Grubinger and UVM Extension, in collaboration with growers in areas like Connecticut and Rhode Island — where the pest has been for a couple of years — are researching ways to minimize the impact in Vermont. Grubinger said many have found that simply harvesting berries as soon as they are ripe does a lot of good.
“Clean picking is the way to go,” he said.
He and others have also experimented with inventing traps for the insects, which will stop and eat sugar the moment they sense it.
“Someone figured out that if you put two gallons of sugar in 10 gallons of insecticide, they’ll eat it,” he recalled.
The idea is to devise a trap that the flies will go to before the fruit, and that will kill them before they can leave again. The science has not yet caught up, but a number of effective spray-free techniques have been developed already, and Grubinger is sure the chemicals that attract flies and the poisons that kill them will become increasingly refined.
In the meantime, a set of instructions for Grubinger’s latest low-cost, do-it-yourself design — which attracts the flies with a mix of sugar, yeast and apple cider vinegar, then drowns them in a mix of wine, vinegar and detergent — is available on his website, www.uvm.edu/vtvegandberry/SWDInfo.html.
“If you have 50 traps and 100 berry plants, (the traps) make a difference,” he said.

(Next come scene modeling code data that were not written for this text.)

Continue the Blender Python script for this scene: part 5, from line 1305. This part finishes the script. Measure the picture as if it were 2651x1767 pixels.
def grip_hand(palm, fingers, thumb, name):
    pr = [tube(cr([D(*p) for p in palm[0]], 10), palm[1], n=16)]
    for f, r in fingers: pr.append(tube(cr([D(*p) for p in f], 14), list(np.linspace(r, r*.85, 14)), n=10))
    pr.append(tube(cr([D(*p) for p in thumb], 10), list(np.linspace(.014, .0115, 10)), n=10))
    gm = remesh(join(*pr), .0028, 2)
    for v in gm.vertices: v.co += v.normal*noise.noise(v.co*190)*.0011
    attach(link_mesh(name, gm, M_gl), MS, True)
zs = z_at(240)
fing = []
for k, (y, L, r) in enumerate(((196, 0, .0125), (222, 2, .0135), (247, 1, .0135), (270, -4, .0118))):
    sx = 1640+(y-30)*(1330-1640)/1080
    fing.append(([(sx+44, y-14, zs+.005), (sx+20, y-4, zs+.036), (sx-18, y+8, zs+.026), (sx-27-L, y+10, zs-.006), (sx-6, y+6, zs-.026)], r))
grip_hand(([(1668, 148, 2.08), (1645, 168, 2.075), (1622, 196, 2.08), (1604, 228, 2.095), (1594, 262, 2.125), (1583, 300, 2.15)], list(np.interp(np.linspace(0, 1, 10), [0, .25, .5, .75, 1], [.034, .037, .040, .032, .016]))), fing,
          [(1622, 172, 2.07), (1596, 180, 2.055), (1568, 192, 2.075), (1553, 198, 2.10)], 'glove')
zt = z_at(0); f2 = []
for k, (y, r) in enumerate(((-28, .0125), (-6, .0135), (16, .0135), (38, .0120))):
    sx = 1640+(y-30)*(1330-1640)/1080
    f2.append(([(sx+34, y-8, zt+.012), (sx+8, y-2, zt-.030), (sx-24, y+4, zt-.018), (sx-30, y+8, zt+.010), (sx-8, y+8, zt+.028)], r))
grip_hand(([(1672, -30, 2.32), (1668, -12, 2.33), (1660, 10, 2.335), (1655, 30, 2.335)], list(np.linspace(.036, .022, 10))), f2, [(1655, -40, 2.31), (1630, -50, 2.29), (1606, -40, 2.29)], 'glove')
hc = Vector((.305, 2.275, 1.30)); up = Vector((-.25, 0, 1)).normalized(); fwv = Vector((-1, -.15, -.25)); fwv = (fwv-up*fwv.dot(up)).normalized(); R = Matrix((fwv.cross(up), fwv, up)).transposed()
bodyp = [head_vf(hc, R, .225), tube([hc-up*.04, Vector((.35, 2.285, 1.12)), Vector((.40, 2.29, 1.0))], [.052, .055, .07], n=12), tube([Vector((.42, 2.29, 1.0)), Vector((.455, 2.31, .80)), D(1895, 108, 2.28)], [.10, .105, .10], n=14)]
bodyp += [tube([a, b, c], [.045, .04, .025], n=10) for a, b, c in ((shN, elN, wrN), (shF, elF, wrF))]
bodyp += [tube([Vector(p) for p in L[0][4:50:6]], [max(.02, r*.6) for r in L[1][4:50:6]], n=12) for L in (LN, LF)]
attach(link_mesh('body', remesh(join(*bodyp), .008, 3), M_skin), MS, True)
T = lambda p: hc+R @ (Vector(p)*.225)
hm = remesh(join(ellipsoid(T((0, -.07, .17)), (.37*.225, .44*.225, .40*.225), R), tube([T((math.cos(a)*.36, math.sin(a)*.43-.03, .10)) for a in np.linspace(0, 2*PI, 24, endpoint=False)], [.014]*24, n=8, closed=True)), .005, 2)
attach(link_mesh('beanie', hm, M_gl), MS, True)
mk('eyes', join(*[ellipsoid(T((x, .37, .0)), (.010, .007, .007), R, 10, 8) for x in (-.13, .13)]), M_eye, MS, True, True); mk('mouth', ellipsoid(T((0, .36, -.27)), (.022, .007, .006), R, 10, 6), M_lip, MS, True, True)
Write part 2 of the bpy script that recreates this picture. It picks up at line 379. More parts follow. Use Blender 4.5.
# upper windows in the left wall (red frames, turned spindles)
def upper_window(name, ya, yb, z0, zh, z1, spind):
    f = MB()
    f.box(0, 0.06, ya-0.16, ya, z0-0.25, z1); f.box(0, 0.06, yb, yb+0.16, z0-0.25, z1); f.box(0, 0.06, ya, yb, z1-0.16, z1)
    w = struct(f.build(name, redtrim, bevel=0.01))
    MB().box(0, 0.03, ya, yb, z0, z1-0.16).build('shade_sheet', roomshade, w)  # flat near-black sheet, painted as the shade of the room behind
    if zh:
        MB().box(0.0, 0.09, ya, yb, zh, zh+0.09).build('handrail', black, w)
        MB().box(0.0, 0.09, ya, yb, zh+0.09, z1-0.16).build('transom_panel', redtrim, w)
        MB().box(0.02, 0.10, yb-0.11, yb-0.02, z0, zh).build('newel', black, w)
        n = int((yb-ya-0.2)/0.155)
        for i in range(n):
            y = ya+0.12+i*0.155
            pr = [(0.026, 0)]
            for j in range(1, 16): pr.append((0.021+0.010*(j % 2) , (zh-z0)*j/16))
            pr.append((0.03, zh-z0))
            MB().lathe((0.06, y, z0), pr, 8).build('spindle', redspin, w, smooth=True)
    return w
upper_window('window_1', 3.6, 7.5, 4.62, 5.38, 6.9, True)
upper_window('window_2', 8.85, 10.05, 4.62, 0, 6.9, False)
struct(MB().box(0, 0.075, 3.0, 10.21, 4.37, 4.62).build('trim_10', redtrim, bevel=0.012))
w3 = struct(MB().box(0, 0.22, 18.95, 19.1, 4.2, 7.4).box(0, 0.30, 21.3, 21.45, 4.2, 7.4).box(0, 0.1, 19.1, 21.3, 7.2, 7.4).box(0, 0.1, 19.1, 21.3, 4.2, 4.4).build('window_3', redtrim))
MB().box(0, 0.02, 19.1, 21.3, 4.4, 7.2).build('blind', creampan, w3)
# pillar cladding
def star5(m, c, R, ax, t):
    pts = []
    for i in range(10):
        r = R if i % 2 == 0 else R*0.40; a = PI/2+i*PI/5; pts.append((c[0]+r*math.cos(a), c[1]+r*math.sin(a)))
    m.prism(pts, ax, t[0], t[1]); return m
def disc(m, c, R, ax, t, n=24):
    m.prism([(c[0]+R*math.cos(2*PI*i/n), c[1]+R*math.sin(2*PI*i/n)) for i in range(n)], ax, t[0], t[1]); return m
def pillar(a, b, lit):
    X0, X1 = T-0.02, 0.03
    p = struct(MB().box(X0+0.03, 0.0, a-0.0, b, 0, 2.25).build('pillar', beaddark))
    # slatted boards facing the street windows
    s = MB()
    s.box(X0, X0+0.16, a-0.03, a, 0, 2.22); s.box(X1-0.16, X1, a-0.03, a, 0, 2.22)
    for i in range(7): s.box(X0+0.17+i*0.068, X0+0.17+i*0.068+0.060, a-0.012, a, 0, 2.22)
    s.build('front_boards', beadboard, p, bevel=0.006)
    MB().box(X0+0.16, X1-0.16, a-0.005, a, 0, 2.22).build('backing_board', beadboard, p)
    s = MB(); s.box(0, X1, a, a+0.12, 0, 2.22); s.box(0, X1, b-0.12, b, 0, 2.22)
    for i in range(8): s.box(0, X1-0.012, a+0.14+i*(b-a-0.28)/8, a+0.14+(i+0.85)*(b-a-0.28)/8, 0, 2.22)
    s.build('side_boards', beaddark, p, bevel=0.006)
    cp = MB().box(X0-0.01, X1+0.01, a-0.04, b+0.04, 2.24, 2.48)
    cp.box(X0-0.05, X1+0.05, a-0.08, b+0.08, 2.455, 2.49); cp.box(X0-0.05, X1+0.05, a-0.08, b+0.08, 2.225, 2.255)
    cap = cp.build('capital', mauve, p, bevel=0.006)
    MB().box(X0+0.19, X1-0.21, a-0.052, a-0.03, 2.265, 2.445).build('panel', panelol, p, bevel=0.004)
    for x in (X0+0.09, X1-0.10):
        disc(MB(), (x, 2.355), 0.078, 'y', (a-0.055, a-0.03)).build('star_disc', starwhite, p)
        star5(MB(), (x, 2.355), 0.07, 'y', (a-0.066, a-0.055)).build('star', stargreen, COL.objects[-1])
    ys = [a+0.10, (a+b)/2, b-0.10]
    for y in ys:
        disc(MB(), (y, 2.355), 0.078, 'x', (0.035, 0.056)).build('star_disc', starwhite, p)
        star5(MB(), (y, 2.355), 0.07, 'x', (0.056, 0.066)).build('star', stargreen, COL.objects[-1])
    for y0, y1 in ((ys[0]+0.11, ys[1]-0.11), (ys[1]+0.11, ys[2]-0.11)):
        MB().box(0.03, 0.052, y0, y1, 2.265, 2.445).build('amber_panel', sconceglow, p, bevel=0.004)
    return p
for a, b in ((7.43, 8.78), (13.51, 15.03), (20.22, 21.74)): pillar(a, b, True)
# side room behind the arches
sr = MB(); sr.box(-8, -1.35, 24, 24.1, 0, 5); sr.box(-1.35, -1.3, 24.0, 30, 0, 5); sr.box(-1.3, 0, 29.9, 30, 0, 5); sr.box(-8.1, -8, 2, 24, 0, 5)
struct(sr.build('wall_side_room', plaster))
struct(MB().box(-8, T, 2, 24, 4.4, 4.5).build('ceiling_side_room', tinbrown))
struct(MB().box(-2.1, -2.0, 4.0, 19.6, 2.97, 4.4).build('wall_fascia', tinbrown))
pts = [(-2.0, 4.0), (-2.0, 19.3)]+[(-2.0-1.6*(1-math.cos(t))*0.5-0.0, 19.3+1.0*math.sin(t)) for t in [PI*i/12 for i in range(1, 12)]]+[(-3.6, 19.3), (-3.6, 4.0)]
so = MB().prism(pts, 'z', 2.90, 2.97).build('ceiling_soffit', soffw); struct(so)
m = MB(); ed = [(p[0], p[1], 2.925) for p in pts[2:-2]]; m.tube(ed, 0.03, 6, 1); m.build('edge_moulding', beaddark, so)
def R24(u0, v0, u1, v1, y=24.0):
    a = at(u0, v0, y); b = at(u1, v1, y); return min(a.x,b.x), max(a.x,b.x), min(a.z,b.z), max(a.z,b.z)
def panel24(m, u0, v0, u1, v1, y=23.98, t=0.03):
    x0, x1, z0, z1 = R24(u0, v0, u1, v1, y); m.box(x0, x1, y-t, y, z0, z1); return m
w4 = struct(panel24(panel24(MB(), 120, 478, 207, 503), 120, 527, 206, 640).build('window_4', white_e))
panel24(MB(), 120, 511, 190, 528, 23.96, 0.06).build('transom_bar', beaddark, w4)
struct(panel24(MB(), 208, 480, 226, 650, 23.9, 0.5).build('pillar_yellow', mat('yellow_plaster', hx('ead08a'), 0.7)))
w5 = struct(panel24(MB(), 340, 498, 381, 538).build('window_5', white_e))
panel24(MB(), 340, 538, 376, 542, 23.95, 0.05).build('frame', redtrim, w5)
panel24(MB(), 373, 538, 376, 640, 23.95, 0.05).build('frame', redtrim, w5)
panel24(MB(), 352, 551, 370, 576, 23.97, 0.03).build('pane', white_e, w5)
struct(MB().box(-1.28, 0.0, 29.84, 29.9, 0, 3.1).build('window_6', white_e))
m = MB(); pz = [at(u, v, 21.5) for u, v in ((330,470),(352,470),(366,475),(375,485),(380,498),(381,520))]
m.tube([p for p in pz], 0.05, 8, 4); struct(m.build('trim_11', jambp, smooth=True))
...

The most thoroughly effective and environmentally sound option known so far is netting, with openings no bigger than one square millimeter. The netting can be costly, however, and difficult to find. Grubinger knows of one place that sells it in bulk, but the seller is located in Quebec.
For Jill Kopel, the co-owner of New Leaf Organics in Bristol, which offers pick-your-own berries as well as vegetables, the netting would have been her first choice but the cost made her hesitate.
“We had already made a couple of big capital investments on the farm this year,” she said.
Kopel said she had been “very aware” of the threat posed by the invasive fly, and had attended several workshops during the winter months to learn how to make her farm less vulnerable.
“We are trying to very proactive,” she said.
Kopel said that she and her husband had considered expanding their berry operations this year, but had decided not to in large part because it seemed like too costly an investment when area growers were still unsure of how devastating the new fly would be.
Down in Brandon, Satz considers himself lucky that he mostly has June-bearing berries, and has also put expansion plans on hold.
“I just personally wouldn’t want to spray berries close to consumption,” he said. “We’re certified organic, and it’s an awfully tough pest. It is making me think twice about expanding my raspberry crop.”